What is required> Tally the lines of the listing that contain the string "from". Give the number and nothing else.

Given information>
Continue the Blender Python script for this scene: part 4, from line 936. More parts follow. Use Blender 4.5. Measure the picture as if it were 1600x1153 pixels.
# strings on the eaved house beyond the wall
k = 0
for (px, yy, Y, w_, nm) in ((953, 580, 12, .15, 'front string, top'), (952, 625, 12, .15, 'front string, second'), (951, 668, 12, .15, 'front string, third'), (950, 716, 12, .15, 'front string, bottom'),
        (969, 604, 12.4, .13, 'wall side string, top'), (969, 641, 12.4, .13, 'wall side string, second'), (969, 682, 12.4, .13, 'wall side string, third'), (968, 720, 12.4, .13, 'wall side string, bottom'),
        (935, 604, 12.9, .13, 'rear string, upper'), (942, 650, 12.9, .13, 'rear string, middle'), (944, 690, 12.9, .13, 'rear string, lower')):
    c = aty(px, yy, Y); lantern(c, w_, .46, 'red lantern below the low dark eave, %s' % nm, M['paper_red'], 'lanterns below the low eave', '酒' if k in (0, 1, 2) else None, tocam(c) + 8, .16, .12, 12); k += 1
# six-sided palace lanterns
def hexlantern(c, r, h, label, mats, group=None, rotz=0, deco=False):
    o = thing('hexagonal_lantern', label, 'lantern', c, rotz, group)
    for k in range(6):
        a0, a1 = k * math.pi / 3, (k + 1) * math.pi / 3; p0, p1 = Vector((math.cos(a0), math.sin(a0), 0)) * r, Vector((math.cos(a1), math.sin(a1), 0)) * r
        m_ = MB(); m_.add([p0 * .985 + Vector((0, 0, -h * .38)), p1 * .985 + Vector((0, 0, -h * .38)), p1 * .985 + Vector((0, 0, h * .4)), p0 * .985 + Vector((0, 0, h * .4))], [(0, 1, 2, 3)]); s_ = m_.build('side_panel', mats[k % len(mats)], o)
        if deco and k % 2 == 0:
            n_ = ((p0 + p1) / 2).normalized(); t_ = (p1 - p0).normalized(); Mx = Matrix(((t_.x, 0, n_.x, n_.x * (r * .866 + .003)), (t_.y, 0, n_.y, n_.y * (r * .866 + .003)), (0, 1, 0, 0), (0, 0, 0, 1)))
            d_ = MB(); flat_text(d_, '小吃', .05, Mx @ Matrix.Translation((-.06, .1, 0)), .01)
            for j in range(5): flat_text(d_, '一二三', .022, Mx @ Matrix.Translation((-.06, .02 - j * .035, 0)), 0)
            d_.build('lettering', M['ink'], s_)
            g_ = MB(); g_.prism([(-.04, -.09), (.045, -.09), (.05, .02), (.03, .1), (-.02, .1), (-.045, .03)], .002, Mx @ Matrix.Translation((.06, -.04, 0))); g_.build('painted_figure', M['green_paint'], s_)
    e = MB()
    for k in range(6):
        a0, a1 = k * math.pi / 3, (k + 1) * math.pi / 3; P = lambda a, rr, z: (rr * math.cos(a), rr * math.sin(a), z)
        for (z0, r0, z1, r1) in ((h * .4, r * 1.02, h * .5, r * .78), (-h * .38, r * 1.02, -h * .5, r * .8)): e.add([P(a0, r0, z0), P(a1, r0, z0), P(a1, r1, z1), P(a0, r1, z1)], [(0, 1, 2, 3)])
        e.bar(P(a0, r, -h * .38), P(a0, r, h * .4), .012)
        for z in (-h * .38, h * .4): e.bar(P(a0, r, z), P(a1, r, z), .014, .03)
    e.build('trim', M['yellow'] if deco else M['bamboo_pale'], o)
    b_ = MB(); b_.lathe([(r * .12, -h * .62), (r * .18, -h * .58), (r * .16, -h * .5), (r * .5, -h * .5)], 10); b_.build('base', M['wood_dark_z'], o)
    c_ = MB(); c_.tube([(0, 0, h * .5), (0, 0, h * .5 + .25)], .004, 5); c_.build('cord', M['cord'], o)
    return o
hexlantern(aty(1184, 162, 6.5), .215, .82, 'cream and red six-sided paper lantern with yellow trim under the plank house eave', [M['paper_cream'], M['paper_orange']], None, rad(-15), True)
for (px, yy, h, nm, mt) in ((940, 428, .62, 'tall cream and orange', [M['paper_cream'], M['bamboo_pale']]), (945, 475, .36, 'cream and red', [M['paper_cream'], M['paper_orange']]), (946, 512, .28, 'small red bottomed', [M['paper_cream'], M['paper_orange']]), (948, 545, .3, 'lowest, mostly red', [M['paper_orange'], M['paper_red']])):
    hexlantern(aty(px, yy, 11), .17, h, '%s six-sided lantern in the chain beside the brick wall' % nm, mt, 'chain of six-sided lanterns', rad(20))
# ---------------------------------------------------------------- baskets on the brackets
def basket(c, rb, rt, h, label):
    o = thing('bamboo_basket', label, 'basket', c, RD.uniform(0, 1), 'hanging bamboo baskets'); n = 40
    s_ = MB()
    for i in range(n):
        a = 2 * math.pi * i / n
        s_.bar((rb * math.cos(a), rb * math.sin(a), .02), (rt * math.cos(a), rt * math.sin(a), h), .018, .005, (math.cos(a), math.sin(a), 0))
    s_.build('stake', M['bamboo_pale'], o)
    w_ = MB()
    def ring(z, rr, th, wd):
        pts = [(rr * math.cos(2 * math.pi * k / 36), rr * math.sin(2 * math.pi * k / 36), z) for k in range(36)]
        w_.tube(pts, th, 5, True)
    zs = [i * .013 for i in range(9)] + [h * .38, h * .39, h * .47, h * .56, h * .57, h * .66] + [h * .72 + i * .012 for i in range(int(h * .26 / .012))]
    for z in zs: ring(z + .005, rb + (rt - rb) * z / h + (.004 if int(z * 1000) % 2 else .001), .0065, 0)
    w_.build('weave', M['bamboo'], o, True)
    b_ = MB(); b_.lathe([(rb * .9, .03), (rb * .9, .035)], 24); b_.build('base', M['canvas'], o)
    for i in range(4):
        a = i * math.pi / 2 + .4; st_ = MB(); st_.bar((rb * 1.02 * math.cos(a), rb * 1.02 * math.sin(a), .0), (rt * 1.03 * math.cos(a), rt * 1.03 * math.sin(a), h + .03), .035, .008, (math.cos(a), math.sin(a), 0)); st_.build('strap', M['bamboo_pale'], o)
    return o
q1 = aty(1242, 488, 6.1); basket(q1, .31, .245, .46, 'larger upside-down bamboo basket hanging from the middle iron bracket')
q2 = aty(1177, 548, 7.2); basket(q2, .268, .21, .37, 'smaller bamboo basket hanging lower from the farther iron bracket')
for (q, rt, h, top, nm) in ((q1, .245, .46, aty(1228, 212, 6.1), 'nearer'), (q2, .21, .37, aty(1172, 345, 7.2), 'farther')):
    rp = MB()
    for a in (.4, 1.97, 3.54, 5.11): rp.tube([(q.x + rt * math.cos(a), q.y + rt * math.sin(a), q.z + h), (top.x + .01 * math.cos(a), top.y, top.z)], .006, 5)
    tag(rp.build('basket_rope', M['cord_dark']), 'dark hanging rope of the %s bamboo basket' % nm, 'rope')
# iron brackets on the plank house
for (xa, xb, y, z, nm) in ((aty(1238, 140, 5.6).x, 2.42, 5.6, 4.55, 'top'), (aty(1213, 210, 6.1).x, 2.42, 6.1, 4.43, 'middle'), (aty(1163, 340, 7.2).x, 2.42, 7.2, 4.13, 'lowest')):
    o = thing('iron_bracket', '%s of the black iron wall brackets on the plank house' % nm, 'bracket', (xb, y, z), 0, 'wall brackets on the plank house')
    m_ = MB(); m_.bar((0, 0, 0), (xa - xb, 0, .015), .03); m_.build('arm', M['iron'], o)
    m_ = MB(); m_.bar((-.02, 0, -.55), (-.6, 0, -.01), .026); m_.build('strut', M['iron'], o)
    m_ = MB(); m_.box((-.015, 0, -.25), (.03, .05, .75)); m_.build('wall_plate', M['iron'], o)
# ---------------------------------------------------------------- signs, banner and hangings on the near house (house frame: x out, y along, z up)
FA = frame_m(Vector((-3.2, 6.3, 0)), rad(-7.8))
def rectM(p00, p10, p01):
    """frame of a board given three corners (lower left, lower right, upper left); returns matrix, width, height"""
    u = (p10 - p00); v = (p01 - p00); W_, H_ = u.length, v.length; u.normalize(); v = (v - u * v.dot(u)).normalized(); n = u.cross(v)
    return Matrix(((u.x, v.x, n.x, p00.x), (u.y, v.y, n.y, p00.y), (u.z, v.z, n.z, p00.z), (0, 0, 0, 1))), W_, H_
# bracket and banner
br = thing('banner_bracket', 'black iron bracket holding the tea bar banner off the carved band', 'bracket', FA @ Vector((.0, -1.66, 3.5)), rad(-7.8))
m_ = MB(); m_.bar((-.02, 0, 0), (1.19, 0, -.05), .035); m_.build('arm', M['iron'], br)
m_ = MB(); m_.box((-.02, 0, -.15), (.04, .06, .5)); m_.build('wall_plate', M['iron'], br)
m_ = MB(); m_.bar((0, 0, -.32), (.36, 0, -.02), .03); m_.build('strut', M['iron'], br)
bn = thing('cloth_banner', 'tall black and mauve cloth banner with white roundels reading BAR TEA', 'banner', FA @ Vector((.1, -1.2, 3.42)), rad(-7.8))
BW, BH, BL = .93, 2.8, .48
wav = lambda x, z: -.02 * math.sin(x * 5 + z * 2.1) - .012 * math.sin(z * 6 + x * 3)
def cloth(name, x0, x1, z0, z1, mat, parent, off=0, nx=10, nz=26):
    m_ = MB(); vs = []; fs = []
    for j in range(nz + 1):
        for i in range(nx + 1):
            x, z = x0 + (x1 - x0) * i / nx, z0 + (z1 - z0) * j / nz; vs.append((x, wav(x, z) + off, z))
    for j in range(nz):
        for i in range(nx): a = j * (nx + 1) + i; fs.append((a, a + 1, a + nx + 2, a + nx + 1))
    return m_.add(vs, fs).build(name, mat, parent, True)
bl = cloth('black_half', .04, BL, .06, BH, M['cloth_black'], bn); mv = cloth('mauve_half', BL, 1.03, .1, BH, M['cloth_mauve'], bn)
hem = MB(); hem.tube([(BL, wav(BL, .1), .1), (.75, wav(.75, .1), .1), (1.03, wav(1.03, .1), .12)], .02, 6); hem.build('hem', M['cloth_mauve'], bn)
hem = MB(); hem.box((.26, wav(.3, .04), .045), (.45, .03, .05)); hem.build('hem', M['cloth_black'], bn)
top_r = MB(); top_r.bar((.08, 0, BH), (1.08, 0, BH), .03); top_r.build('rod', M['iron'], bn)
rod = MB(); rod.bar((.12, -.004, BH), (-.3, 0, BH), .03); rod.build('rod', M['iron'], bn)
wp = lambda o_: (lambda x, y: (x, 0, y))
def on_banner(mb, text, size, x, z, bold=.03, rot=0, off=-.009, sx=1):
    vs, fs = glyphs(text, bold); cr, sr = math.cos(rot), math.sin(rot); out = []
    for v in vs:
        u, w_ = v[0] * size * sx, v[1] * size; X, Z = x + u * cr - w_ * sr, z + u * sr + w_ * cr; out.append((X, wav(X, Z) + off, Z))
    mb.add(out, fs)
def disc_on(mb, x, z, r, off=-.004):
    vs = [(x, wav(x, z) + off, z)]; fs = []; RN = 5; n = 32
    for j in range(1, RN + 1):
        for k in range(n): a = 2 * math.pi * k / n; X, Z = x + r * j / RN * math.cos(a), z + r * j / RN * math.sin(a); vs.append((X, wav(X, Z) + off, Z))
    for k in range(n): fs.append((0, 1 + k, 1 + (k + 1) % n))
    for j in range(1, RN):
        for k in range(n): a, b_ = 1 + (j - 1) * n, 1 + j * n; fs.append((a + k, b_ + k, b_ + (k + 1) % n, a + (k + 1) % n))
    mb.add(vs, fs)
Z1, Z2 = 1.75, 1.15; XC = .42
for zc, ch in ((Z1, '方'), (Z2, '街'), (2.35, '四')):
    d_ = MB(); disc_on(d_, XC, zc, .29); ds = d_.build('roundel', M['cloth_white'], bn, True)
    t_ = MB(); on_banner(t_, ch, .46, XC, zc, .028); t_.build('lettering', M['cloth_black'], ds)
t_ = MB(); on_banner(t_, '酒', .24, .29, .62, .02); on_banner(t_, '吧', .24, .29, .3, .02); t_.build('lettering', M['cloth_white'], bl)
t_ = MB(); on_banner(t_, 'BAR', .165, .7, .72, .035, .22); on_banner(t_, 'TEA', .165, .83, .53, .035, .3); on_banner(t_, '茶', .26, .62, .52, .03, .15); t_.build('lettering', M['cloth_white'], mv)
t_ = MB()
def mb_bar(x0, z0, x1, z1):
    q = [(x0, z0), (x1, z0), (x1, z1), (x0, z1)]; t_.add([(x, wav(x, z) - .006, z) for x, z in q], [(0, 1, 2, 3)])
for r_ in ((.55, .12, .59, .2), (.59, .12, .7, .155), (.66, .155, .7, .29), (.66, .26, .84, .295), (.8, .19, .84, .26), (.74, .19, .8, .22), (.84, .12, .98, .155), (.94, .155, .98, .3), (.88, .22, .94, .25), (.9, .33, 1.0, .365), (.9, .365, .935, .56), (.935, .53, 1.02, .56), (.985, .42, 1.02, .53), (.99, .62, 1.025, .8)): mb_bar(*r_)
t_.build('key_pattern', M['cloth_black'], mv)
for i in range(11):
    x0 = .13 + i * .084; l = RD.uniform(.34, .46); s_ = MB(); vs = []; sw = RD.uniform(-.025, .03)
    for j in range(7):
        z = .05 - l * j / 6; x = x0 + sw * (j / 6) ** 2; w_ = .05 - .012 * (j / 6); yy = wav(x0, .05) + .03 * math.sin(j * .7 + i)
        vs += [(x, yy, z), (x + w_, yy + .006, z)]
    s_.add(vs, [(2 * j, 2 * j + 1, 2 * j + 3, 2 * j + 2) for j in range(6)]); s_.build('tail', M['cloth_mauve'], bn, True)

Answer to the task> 3